--- Begin ---

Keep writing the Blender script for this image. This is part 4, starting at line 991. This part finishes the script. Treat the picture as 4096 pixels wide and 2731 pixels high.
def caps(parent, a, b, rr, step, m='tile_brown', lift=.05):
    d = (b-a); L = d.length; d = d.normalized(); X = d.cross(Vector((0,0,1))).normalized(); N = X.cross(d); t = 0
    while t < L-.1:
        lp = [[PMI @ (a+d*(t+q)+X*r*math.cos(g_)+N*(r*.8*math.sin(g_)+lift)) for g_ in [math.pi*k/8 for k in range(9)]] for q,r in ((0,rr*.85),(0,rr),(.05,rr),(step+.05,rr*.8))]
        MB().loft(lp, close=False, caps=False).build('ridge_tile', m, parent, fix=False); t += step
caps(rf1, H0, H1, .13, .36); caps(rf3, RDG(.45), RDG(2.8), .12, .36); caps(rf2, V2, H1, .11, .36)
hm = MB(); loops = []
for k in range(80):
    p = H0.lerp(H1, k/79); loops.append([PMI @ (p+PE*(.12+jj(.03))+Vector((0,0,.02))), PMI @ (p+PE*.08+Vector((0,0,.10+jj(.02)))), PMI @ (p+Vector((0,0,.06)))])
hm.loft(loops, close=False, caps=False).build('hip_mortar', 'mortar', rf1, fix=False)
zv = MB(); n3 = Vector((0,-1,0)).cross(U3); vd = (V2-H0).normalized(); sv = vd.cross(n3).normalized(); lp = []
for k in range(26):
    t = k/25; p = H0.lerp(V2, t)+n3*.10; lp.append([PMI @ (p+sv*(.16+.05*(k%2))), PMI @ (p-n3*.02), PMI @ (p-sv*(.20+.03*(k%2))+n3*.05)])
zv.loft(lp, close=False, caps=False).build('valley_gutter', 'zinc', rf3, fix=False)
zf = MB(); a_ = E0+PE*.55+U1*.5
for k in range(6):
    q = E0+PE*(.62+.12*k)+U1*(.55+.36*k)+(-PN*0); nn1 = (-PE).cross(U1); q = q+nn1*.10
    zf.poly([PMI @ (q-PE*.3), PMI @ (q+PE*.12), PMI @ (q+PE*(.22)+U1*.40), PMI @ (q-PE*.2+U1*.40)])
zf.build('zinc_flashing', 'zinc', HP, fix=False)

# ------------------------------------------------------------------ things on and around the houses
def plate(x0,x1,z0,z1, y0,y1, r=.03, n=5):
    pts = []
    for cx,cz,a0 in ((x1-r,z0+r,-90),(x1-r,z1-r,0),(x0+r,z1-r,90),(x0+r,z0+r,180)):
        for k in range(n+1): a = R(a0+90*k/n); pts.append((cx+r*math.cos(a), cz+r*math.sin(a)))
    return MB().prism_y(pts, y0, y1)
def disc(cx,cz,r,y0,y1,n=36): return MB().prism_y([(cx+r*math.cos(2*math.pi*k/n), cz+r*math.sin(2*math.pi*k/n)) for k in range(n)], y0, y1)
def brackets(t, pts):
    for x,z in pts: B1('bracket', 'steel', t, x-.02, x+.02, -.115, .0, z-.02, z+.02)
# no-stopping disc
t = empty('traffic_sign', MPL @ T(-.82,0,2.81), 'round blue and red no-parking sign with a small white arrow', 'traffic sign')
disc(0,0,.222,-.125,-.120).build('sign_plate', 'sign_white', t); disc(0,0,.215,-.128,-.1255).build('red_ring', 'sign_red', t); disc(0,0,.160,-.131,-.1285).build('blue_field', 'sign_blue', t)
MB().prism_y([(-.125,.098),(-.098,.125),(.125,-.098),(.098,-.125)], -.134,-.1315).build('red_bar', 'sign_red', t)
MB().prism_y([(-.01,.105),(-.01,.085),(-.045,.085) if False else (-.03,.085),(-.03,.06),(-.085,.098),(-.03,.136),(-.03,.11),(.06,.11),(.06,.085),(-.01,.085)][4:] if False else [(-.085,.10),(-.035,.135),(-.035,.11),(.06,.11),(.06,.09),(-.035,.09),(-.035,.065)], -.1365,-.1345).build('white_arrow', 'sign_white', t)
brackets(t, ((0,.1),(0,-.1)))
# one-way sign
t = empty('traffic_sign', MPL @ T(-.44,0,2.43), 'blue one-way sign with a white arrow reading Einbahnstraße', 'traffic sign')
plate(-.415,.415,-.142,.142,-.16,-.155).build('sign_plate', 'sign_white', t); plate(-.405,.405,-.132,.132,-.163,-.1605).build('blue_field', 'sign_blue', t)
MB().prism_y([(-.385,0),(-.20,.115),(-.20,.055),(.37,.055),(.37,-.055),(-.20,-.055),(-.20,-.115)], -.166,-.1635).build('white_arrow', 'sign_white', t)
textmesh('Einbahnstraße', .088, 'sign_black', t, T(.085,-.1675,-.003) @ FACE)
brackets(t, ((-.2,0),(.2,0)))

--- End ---

◆ PROBLEM TO SOLVE
Quote the entire listing above exactly.

◆ SOLUTION FOR THIS EXERCISE
Keep writing the Blender script for this image. This is part 4, starting at line 991. This part finishes the script. Treat the picture as 4096 pixels wide and 2731 pixels high.
def caps(parent, a, b, rr, step, m='tile_brown', lift=.05):
    d = (b-a); L = d.length; d = d.normalized(); X = d.cross(Vector((0,0,1))).normalized(); N = X.cross(d); t = 0
    while t < L-.1:
        lp = [[PMI @ (a+d*(t+q)+X*r*math.cos(g_)+N*(r*.8*math.sin(g_)+lift)) for g_ in [math.pi*k/8 for k in range(9)]] for q,r in ((0,rr*.85),(0,rr),(.05,rr),(step+.05,rr*.8))]
        MB().loft(lp, close=False, caps=False).build('ridge_tile', m, parent, fix=False); t += step
caps(rf1, H0, H1, .13, .36); caps(rf3, RDG(.45), RDG(2.8), .12, .36); caps(rf2, V2, H1, .11, .36)
hm = MB(); loops = []
for k in range(80):
    p = H0.lerp(H1, k/79); loops.append([PMI @ (p+PE*(.12+jj(.03))+Vector((0,0,.02))), PMI @ (p+PE*.08+Vector((0,0,.10+jj(.02)))), PMI @ (p+Vector((0,0,.06)))])
hm.loft(loops, close=False, caps=False).build('hip_mortar', 'mortar', rf1, fix=False)
zv = MB(); n3 = Vector((0,-1,0)).cross(U3); vd = (V2-H0).normalized(); sv = vd.cross(n3).normalized(); lp = []
for k in range(26):
    t = k/25; p = H0.lerp(V2, t)+n3*.10; lp.append([PMI @ (p+sv*(.16+.05*(k%2))), PMI @ (p-n3*.02), PMI @ (p-sv*(.20+.03*(k%2))+n3*.05)])
zv.loft(lp, close=False, caps=False).build('valley_gutter', 'zinc', rf3, fix=False)
zf = MB(); a_ = E0+PE*.55+U1*.5
for k in range(6):
    q = E0+PE*(.62+.12*k)+U1*(.55+.36*k)+(-PN*0); nn1 = (-PE).cross(U1); q = q+nn1*.10
    zf.poly([PMI @ (q-PE*.3), PMI @ (q+PE*.12), PMI @ (q+PE*(.22)+U1*.40), PMI @ (q-PE*.2+U1*.40)])
zf.build('zinc_flashing', 'zinc', HP, fix=False)

# ------------------------------------------------------------------ things on and around the houses
def plate(x0,x1,z0,z1, y0,y1, r=.03, n=5):
    pts = []
    for cx,cz,a0 in ((x1-r,z0+r,-90),(x1-r,z1-r,0),(x0+r,z1-r,90),(x0+r,z0+r,180)):
        for k in range(n+1): a = R(a0+90*k/n); pts.append((cx+r*math.cos(a), cz+r*math.sin(a)))
    return MB().prism_y(pts, y0, y1)
def disc(cx,cz,r,y0,y1,n=36): return MB().prism_y([(cx+r*math.cos(2*math.pi*k/n), cz+r*math.sin(2*math.pi*k/n)) for k in range(n)], y0, y1)
def brackets(t, pts):
    for x,z in pts: B1('bracket', 'steel', t, x-.02, x+.02, -.115, .0, z-.02, z+.02)
# no-stopping disc
t = empty('traffic_sign', MPL @ T(-.82,0,2.81), 'round blue and red no-parking sign with a small white arrow', 'traffic sign')
disc(0,0,.222,-.125,-.120).build('sign_plate', 'sign_white', t); disc(0,0,.215,-.128,-.1255).build('red_ring', 'sign_red', t); disc(0,0,.160,-.131,-.1285).build('blue_field', 'sign_blue', t)
MB().prism_y([(-.125,.098),(-.098,.125),(.125,-.098),(.098,-.125)], -.134,-.1315).build('red_bar', 'sign_red', t)
MB().prism_y([(-.01,.105),(-.01,.085),(-.045,.085) if False else (-.03,.085),(-.03,.06),(-.085,.098),(-.03,.136),(-.03,.11),(.06,.11),(.06,.085),(-.01,.085)][4:] if False else [(-.085,.10),(-.035,.135),(-.035,.11),(.06,.11),(.06,.09),(-.035,.09),(-.035,.065)], -.1365,-.1345).build('white_arrow', 'sign_white', t)
brackets(t, ((0,.1),(0,-.1)))
# one-way sign
t = empty('traffic_sign', MPL @ T(-.44,0,2.43), 'blue one-way sign with a white arrow reading Einbahnstraße', 'traffic sign')
plate(-.415,.415,-.142,.142,-.16,-.155).build('sign_plate', 'sign_white', t); plate(-.405,.405,-.132,.132,-.163,-.1605).build('blue_field', 'sign_blue', t)
MB().prism_y([(-.385,0),(-.20,.115),(-.20,.055),(.37,.055),(.37,-.055),(-.20,-.055),(-.20,-.115)], -.166,-.1635).build('white_arrow', 'sign_white', t)
textmesh('Einbahnstraße', .088, 'sign_black', t, T(.085,-.1675,-.003) @ FACE)
brackets(t, ((-.2,0),(.2,0)))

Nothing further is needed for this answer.